Exercise prompt: Repeat the listing that follows, character for character, minus the pictures.
********
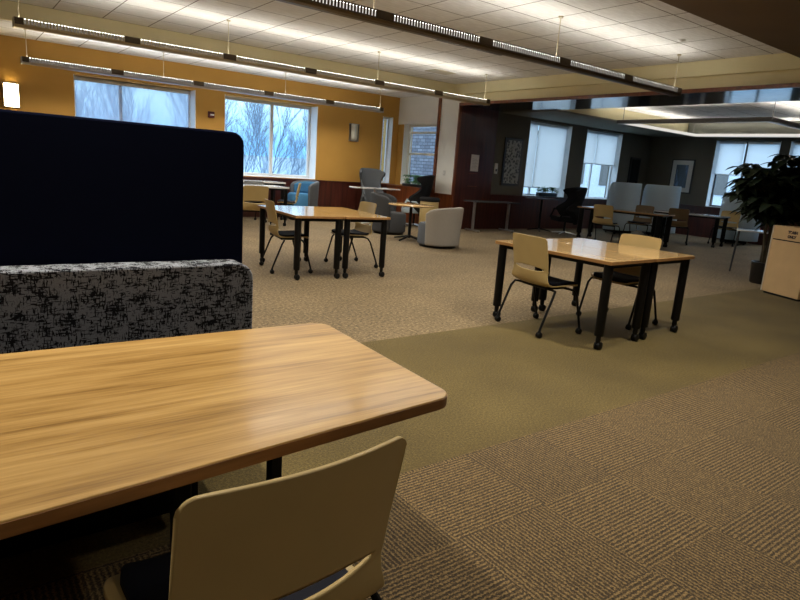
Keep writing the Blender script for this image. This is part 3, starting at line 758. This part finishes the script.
wing_chair('black wing chair with silver star base below the half shaded window', (12.80, 9.98, 0), R(62), 'black_cloth', 'black_cloth', 1.22)
st = thing('storage_stool', 'round tan stool with dark cushion top behind the round table', 'stool', (9.08, 11.05, 0))
B().lathe([(.21, .0), (.22, .02), (.22, .64), (.21, .655)], seg=28).obj('drum', 'shell', st)
B().lathe([(.22, .655), (.24, .67), (.24, .72), (.21, .75), (0, .755)], seg=28).obj('cushion', 'black_cloth', st)

# ------------------------------------------------------------------ tall screened lounge chairs
def lounge(label, loc, rz, h=1.40, arc=170, r=.50):
    t = thing('screen_lounge', label, 'lounge chair', loc, rz, 'tall screened lounge chairs')
    a0 = R(270 - arc / 2); da = R(arc)
    def f(u, v):
        a = a0 + da * u; e = abs(u - .5) * 2
        top = h - (.22 * max(0, e - .80) / .2 * max(0, e - .80) / .2)
        z = .12 + (top - .12) * v
        return Vector((r * math.cos(a) * (1.06 - .06 * v), r * .85 * math.sin(a), z))
    B().grid(f, 40, 10).obj('privacy_shell', 'lounge', t, solid=.04, off=-1, bev=.015, seg=2, angle=70)
    B().prism(rounded([(-.32, -.3), (.32, -.3), (.32, .32), (-.32, .32)], .07, 5), .28, .45).obj('seat', 'grey_mid', t, bev=.03)
    B().prism(rounded([(-.30, -.34), (.30, -.34), (.30, -.22), (-.30, -.22)], .04, 4), .45, 1.0).obj('backrest', 'grey_mid', t, bev=.03)
    B().box(-.28, .28, -.26, .26, .04, .28).obj('base', 'black', t, smooth=False, bev=.01)
    for sx in (-1, 1):
        for sy in (-1, 1): B().lathe([(.02, 0), (.02, .045)], (sx * .22, sy * .2), 8).obj('glide', 'caster', t)
    return t
lounge('tall pale blue grey lounge screen nearest the half shaded window', (15.1, 9.95, 0), R(-20), 1.42)
lounge('tall pale blue grey lounge screen in front of the framed picture', (16.05, 9.36, 0), R(-44), 1.42)
lounge('tall pale blue grey lounge screen half hidden by the big plant', (17.2, 7.65, 0), R(-70), 1.36)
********
Answer to the task:
Keep writing the Blender script for this image. This is part 3, starting at line 758. This part finishes the script.
wing_chair('black wing chair with silver star base below the half shaded window', (12.80, 9.98, 0), R(62), 'black_cloth', 'black_cloth', 1.22)
st = thing('storage_stool', 'round tan stool with dark cushion top behind the round table', 'stool', (9.08, 11.05, 0))
B().lathe([(.21, .0), (.22, .02), (.22, .64), (.21, .655)], seg=28).obj('drum', 'shell', st)
B().lathe([(.22, .655), (.24, .67), (.24, .72), (.21, .75), (0, .755)], seg=28).obj('cushion', 'black_cloth', st)

# ------------------------------------------------------------------ tall screened lounge chairs
def lounge(label, loc, rz, h=1.40, arc=170, r=.50):
    t = thing('screen_lounge', label, 'lounge chair', loc, rz, 'tall screened lounge chairs')
    a0 = R(270 - arc / 2); da = R(arc)
    def f(u, v):
        a = a0 + da * u; e = abs(u - .5) * 2
        top = h - (.22 * max(0, e - .80) / .2 * max(0, e - .80) / .2)
        z = .12 + (top - .12) * v
        return Vector((r * math.cos(a) * (1.06 - .06 * v), r * .85 * math.sin(a), z))
    B().grid(f, 40, 10).obj('privacy_shell', 'lounge', t, solid=.04, off=-1, bev=.015, seg=2, angle=70)
    B().prism(rounded([(-.32, -.3), (.32, -.3), (.32, .32), (-.32, .32)], .07, 5), .28, .45).obj('seat', 'grey_mid', t, bev=.03)
    B().prism(rounded([(-.30, -.34), (.30, -.34), (.30, -.22), (-.30, -.22)], .04, 4), .45, 1.0).obj('backrest', 'grey_mid', t, bev=.03)
    B().box(-.28, .28, -.26, .26, .04, .28).obj('base', 'black', t, smooth=False, bev=.01)
    for sx in (-1, 1):
        for sy in (-1, 1): B().lathe([(.02, 0), (.02, .045)], (sx * .22, sy * .2), 8).obj('glide', 'caster', t)
    return t
lounge('tall pale blue grey lounge screen nearest the half shaded window', (15.1, 9.95, 0), R(-20), 1.42)
lounge('tall pale blue grey lounge screen in front of the framed picture', (16.05, 9.36, 0), R(-44), 1.42)
lounge('tall pale blue grey lounge screen half hidden by the big plant', (17.2, 7.65, 0), R(-70), 1.36)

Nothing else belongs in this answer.